[Entries with scene source code]
══════════
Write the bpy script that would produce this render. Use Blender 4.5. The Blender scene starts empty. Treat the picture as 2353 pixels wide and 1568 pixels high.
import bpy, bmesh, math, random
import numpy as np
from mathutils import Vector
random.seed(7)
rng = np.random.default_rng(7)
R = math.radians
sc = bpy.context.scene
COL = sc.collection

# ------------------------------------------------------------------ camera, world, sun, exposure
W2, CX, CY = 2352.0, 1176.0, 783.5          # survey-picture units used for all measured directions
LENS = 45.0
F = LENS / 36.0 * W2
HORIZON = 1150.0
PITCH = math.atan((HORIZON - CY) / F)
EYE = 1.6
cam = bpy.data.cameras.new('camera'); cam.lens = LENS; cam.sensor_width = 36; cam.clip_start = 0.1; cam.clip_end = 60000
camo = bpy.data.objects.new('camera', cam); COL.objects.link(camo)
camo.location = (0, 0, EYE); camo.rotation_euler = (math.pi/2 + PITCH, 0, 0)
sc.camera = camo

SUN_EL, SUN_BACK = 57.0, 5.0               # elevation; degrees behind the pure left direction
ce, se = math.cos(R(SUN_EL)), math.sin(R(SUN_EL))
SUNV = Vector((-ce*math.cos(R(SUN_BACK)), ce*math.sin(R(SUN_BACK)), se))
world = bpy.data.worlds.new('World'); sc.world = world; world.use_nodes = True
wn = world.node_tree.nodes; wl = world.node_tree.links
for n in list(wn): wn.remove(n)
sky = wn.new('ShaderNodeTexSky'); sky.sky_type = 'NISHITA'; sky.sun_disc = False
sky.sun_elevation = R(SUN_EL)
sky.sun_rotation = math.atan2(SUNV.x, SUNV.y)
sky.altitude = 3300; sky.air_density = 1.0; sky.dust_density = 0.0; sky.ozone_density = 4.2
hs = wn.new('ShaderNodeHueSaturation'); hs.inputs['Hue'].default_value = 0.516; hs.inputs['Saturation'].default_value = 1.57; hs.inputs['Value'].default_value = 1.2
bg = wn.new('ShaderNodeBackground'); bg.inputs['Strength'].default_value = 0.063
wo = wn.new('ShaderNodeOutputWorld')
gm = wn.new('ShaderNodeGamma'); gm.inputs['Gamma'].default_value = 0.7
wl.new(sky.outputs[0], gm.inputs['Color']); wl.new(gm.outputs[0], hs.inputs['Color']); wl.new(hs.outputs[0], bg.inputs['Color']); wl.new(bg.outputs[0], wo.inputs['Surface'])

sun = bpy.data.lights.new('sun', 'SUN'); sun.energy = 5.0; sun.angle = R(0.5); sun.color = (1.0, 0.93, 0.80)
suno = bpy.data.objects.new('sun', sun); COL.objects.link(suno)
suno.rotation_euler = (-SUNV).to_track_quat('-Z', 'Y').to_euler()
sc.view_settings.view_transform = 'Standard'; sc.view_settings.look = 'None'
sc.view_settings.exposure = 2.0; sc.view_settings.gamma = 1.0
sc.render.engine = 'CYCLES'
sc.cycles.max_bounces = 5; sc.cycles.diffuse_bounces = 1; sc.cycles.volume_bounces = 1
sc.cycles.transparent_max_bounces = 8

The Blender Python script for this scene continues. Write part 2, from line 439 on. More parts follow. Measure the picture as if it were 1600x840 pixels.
══════════
■ **Task objective**:
Write out word for word only the lines from the start of the entries down to the line with "COL = sc.collection", please, including both ends.

■ **Response below**:
Write the bpy script that would produce this render. Use Blender 4.5. The Blender scene starts empty. Treat the picture as 2353 pixels wide and 1568 pixels high.
import bpy, bmesh, math, random
import numpy as np
from mathutils import Vector
random.seed(7)
rng = np.random.default_rng(7)
R = math.radians
sc = bpy.context.scene
COL = sc.collection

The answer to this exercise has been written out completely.